Stored items
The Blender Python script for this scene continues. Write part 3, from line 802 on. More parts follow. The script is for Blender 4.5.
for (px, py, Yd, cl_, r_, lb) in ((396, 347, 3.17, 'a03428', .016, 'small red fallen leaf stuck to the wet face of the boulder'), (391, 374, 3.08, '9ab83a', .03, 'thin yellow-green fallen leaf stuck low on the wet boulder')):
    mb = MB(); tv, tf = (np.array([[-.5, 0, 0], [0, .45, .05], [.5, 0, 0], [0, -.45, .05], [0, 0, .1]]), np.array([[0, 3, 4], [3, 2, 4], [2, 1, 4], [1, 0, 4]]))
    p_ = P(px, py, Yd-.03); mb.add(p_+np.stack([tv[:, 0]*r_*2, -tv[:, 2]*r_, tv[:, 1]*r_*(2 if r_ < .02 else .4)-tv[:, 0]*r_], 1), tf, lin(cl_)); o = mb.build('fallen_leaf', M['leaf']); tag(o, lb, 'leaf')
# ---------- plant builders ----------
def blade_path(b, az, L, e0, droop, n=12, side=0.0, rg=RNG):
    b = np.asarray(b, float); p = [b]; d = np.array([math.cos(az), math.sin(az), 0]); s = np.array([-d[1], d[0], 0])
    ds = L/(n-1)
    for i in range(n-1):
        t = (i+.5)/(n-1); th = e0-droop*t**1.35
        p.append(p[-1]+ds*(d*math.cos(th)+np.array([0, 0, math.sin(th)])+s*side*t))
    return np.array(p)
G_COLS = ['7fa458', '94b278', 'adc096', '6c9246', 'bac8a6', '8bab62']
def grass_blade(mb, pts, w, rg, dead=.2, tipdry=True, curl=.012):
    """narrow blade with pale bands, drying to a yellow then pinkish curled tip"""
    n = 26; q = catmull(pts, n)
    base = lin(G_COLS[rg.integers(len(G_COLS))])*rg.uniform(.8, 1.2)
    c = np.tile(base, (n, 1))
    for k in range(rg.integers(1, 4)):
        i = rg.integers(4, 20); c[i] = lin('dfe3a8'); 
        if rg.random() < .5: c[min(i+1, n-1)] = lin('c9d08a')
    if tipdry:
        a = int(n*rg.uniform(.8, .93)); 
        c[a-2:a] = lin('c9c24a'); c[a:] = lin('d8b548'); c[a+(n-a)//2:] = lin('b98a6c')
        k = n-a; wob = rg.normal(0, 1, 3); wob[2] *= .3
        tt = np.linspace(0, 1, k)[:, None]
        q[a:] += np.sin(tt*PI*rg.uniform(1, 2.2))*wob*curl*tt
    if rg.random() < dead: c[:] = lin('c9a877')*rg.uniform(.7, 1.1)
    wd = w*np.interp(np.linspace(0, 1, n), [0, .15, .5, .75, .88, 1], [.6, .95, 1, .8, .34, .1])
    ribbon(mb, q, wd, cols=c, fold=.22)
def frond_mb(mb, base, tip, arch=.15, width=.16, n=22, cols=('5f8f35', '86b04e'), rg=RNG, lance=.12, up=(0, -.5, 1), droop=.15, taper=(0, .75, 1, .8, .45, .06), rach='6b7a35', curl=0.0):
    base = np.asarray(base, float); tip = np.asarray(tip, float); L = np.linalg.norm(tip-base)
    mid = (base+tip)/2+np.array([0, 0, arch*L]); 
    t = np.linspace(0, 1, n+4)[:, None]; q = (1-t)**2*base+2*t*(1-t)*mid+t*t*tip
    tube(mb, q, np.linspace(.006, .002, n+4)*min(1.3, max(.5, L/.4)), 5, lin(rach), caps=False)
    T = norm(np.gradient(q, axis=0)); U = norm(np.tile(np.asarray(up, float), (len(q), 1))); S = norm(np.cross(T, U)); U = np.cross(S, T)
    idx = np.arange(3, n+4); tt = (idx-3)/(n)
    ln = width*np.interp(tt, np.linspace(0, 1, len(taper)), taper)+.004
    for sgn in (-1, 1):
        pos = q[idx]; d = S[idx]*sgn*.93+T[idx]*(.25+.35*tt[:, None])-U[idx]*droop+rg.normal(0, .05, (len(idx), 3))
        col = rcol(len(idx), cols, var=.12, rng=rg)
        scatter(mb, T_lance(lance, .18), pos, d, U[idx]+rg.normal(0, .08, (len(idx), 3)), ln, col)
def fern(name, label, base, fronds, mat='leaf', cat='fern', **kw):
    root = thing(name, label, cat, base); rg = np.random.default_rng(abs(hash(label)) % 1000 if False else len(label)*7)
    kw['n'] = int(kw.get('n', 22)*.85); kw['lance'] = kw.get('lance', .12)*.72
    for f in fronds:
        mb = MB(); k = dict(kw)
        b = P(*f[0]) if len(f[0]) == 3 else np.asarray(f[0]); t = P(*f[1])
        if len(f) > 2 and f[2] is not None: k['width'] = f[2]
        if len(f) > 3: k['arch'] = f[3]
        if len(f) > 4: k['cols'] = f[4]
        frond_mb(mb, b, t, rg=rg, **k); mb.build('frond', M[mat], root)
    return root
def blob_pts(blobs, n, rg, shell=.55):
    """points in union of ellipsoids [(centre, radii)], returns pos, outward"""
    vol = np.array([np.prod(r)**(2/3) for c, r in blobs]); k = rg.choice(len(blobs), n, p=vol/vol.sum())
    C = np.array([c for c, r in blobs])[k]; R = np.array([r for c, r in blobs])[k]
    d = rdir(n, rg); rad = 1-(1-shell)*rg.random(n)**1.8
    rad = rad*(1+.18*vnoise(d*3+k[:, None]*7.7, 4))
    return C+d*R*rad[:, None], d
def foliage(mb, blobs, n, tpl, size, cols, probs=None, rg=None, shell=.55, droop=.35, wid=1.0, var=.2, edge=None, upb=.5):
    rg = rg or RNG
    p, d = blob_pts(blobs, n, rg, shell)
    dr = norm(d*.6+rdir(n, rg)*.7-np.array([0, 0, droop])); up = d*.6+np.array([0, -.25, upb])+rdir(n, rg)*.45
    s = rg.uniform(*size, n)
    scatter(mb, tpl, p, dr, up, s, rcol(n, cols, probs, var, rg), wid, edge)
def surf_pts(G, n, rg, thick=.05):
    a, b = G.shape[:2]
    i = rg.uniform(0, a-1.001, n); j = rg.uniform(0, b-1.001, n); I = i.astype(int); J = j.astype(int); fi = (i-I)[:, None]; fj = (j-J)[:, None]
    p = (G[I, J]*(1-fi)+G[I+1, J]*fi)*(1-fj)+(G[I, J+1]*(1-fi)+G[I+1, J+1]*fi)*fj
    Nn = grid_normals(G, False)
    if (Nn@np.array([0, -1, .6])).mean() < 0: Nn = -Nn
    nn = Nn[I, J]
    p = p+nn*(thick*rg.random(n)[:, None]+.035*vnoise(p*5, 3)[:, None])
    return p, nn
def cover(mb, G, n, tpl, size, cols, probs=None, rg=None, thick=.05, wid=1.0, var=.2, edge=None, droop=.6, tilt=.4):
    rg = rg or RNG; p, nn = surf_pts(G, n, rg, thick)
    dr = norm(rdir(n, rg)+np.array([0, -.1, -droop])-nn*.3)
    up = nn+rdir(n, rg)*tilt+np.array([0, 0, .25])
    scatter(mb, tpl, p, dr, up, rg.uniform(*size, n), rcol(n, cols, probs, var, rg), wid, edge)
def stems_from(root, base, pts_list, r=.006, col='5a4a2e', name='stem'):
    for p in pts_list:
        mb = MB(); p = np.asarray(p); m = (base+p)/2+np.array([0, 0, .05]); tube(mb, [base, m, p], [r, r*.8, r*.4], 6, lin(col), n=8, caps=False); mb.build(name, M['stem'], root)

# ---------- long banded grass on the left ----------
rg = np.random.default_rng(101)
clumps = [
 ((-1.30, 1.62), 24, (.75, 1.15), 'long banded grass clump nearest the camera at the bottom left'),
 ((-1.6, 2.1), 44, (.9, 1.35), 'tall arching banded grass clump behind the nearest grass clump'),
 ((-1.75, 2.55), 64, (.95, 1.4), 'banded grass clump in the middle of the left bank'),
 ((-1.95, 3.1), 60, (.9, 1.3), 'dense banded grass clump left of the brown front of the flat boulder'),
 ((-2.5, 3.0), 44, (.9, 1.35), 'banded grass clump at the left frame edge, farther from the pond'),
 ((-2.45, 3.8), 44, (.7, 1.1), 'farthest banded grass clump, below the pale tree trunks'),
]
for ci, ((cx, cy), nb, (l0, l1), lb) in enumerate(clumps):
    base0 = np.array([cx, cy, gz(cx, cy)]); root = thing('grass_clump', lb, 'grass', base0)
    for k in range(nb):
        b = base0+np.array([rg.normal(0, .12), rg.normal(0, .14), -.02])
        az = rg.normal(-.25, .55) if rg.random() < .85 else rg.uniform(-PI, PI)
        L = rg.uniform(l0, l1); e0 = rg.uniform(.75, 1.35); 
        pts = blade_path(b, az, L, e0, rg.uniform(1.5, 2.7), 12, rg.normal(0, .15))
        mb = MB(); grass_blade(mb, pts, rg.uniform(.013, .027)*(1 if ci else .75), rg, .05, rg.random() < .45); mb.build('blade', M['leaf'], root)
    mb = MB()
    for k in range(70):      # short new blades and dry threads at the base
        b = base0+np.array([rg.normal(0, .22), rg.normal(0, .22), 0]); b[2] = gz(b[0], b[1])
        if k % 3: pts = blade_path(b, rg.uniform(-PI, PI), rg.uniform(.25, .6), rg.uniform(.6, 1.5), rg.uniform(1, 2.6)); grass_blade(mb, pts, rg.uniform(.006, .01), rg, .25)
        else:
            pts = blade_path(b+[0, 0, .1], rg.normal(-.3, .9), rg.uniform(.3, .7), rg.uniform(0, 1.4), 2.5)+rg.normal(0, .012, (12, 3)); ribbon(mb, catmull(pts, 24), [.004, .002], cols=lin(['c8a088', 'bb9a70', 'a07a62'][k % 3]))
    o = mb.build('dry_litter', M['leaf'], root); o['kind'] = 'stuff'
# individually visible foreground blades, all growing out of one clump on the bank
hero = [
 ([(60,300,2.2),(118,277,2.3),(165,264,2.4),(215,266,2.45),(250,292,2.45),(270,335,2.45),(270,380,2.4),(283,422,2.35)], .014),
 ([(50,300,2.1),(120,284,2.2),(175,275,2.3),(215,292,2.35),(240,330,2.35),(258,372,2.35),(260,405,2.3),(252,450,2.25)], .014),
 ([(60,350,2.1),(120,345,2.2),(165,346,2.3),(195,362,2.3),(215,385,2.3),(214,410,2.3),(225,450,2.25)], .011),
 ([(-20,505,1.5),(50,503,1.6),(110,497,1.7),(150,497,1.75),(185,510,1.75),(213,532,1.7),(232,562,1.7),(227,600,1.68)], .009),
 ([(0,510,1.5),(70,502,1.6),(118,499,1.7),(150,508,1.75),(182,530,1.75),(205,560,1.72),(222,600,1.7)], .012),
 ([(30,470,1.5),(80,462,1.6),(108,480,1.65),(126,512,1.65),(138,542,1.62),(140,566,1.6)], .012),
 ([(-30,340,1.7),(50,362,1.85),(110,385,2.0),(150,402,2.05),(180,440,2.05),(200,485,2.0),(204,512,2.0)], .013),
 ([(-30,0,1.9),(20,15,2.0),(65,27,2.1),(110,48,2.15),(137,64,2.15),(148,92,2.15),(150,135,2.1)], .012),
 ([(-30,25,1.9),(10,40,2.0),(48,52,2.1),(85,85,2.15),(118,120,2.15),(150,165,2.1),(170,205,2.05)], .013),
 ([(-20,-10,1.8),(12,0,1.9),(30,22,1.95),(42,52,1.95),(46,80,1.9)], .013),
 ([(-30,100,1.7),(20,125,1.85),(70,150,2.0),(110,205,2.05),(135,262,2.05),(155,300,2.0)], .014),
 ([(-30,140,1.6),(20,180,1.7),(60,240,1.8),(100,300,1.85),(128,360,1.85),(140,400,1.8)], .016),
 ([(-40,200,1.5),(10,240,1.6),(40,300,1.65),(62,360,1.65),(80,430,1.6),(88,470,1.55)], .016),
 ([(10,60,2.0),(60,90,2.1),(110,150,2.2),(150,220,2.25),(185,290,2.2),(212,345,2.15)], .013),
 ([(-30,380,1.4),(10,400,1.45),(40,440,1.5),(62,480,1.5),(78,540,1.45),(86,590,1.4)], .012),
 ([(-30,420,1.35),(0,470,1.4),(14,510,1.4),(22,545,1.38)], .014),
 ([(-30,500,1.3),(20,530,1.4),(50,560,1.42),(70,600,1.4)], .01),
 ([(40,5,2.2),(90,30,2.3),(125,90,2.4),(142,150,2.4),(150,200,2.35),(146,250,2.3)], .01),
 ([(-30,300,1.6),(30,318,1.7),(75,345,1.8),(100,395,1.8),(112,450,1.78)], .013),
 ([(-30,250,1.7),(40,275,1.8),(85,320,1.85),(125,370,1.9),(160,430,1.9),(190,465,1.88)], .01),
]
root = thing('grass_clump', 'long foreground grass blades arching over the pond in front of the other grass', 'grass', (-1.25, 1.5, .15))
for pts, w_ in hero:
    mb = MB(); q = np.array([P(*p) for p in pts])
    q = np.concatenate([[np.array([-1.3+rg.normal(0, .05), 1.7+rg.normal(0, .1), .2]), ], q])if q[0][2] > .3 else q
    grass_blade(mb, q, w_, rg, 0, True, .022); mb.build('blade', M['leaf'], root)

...

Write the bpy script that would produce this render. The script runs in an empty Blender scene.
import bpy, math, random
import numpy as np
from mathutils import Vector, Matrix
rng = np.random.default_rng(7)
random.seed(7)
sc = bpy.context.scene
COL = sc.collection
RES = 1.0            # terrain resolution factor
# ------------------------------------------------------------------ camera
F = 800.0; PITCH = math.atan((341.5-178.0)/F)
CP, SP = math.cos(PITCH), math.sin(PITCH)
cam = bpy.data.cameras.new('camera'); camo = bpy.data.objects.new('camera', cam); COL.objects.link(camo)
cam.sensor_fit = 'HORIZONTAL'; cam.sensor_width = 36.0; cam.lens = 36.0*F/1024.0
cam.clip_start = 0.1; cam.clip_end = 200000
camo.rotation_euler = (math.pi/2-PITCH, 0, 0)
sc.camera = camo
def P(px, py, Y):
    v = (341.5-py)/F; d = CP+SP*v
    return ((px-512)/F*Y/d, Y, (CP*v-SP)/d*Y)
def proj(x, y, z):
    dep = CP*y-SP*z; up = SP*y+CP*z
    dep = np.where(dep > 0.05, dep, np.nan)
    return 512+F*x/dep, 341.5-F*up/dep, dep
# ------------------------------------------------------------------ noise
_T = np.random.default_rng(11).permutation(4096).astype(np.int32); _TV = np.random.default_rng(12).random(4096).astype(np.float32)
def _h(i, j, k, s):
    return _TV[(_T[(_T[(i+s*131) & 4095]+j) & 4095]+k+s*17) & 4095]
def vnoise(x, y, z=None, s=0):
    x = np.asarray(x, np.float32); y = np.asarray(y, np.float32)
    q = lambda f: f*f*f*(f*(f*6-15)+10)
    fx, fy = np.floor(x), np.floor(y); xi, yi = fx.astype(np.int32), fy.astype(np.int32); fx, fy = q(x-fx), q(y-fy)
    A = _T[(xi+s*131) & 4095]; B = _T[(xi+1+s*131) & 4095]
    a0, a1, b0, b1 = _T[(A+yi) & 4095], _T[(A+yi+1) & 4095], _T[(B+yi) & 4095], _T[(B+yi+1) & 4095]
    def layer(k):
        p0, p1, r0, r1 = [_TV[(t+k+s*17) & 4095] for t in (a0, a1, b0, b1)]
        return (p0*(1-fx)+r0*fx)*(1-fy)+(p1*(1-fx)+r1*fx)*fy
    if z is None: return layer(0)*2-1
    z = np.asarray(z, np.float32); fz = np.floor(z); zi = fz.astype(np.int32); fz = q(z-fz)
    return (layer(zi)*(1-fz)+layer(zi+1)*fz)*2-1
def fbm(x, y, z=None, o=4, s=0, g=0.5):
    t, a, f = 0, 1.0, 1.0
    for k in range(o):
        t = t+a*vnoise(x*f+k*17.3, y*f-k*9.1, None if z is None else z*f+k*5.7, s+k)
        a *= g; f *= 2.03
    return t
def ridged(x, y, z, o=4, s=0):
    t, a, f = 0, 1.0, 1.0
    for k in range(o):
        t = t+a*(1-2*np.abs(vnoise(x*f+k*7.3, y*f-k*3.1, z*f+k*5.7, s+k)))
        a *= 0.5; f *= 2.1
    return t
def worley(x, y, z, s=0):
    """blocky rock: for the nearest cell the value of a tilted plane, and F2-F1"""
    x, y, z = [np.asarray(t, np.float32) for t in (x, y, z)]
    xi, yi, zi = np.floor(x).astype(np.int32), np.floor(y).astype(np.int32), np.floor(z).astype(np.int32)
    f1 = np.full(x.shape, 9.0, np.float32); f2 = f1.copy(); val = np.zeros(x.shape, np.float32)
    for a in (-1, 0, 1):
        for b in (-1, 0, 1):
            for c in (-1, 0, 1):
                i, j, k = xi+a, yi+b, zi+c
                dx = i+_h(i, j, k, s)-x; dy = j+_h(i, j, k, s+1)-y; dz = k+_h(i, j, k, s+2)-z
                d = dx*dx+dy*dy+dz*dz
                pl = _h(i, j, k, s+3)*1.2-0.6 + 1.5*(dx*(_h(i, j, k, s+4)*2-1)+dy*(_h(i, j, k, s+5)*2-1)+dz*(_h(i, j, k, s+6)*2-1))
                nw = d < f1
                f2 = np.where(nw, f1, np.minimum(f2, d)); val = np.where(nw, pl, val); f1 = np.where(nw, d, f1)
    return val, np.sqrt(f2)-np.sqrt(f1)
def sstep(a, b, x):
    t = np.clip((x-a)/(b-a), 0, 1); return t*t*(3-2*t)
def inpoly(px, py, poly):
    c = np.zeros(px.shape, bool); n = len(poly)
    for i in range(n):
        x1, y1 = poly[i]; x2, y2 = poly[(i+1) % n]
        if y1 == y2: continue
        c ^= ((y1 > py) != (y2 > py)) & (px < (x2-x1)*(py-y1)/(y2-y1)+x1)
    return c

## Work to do
Report only how many lines in the records contain the word "Blender".

## Output for this exercise
2